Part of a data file
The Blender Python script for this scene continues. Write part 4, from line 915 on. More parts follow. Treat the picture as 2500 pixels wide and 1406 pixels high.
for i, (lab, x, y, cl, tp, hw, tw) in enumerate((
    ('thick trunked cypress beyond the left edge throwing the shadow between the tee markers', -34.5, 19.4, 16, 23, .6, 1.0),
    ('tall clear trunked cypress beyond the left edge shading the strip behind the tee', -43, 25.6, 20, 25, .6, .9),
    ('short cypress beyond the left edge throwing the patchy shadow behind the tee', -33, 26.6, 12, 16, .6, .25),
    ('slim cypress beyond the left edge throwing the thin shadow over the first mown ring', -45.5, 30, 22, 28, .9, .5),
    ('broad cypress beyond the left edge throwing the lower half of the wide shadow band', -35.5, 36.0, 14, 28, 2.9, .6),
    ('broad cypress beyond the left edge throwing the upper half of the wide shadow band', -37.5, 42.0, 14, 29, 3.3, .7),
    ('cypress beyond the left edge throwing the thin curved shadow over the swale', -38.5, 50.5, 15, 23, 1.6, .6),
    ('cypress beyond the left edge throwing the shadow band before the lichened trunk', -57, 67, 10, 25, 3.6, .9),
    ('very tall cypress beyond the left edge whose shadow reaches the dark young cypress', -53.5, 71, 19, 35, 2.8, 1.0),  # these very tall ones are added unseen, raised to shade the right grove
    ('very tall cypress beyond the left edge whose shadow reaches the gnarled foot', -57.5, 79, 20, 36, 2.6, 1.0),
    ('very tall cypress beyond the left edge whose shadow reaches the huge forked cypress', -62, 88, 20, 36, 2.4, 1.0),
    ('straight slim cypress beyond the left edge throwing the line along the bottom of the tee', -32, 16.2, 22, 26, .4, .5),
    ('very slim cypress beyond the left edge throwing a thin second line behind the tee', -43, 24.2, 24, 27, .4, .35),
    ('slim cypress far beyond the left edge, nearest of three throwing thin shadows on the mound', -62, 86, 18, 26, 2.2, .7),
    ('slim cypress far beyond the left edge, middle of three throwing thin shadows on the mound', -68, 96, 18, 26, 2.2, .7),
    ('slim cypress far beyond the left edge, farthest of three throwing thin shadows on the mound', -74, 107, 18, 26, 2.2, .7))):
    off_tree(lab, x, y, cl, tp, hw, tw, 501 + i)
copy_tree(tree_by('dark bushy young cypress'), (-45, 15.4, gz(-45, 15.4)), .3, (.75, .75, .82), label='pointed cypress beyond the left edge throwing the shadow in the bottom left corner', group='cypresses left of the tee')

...

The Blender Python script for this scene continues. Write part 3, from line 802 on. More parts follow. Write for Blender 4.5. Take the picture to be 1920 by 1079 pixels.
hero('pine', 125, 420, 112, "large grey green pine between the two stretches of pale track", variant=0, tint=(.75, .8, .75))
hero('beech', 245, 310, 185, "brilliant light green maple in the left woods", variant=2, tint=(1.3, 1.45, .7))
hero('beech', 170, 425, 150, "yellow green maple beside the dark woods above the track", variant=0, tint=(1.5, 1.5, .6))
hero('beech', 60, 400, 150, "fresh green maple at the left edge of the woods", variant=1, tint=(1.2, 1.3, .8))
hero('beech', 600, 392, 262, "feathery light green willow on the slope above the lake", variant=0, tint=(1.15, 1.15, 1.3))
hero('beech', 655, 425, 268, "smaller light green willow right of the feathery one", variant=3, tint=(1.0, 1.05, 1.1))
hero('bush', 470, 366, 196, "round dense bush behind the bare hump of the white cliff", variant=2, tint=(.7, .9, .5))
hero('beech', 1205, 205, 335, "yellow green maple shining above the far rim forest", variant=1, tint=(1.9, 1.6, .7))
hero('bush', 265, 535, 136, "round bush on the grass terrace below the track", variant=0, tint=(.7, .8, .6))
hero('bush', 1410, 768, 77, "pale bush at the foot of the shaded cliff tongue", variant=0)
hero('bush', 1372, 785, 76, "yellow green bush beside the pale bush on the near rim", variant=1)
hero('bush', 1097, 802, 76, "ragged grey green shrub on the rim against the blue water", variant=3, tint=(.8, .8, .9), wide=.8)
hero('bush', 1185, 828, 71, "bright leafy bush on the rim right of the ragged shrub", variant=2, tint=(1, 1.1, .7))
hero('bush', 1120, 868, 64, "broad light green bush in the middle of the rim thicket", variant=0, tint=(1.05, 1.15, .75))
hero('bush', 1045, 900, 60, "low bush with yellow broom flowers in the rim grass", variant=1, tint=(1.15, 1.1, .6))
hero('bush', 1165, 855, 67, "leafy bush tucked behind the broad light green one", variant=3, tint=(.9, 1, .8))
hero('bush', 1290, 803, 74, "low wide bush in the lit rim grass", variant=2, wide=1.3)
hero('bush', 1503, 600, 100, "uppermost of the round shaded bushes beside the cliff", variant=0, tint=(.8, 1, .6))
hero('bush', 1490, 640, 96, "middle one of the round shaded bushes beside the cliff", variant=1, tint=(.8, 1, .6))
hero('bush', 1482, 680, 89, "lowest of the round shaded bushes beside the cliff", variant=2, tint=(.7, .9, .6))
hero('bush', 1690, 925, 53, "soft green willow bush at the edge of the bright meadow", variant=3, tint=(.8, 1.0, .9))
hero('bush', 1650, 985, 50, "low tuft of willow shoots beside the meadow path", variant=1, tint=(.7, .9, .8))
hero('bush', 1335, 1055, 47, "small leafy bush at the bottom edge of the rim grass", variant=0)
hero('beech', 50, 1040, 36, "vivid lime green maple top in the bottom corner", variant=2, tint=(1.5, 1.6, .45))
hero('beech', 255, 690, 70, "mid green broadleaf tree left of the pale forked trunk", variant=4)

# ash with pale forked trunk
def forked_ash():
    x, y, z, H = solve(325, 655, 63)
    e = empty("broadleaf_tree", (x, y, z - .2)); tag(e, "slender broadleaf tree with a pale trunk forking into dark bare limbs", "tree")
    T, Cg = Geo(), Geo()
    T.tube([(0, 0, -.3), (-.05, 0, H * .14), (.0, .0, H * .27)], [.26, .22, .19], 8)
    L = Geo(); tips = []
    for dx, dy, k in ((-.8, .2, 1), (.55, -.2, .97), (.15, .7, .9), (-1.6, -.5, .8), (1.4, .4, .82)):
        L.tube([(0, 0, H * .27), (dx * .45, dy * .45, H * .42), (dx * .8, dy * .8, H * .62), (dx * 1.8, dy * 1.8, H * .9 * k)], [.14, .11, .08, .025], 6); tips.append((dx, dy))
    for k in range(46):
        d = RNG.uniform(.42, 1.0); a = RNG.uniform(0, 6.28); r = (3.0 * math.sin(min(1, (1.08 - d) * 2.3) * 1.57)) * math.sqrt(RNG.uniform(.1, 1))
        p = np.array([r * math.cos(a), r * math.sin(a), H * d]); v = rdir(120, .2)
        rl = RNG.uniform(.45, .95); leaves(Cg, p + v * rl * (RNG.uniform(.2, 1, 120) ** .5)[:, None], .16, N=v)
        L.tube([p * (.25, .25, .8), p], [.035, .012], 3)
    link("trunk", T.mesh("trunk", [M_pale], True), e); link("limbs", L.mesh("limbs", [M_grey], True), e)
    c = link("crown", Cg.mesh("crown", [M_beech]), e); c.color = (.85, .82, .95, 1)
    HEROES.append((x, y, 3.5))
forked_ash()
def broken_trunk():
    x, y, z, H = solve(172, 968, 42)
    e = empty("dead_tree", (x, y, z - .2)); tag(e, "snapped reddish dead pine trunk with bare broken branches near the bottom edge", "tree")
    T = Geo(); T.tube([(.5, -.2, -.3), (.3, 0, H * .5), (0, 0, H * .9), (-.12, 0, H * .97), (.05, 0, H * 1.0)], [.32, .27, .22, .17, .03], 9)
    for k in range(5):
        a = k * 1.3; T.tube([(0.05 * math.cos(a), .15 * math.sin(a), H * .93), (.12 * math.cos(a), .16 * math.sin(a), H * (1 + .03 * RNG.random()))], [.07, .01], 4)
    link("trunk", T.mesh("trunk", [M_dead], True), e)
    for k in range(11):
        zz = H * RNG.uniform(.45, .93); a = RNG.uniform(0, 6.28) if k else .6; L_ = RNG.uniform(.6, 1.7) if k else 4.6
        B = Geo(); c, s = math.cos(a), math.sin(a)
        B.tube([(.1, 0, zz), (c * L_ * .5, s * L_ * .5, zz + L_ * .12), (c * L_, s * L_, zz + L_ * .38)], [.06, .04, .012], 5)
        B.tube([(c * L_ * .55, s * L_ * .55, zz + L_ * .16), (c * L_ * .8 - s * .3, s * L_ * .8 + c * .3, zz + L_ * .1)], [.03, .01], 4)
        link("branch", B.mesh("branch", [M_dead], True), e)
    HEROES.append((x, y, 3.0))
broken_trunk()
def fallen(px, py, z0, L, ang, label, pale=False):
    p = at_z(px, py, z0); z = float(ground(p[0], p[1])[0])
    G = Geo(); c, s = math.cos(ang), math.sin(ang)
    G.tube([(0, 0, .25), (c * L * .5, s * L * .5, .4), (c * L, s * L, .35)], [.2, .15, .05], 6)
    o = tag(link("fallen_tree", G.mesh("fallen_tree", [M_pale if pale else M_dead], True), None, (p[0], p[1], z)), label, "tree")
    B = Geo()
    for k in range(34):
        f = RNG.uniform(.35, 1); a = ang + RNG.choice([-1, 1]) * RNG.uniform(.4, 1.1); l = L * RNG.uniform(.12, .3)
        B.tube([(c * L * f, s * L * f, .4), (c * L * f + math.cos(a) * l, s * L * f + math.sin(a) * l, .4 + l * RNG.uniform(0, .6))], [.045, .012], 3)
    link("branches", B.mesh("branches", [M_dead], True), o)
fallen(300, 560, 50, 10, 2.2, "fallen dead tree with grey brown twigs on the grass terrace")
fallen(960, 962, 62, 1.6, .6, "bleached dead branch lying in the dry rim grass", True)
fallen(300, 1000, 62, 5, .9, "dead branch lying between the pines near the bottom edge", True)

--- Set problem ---
Return the lines from the line with "tint=(.7, .9, .6))" through the line with "green broadleaf tree", inclusive, exactly as they stand, and nothing else.

--- Worked solution ---
hero('bush', 1482, 680, 89, "lowest of the round shaded bushes beside the cliff", variant=2, tint=(.7, .9, .6))
hero('bush', 1690, 925, 53, "soft green willow bush at the edge of the bright meadow", variant=3, tint=(.8, 1.0, .9))
hero('bush', 1650, 985, 50, "low tuft of willow shoots beside the meadow path", variant=1, tint=(.7, .9, .8))
hero('bush', 1335, 1055, 47, "small leafy bush at the bottom edge of the rim grass", variant=0)
hero('beech', 50, 1040, 36, "vivid lime green maple top in the bottom corner", variant=2, tint=(1.5, 1.6, .45))
hero('beech', 255, 690, 70, "mid green broadleaf tree left of the pale forked trunk", variant=4)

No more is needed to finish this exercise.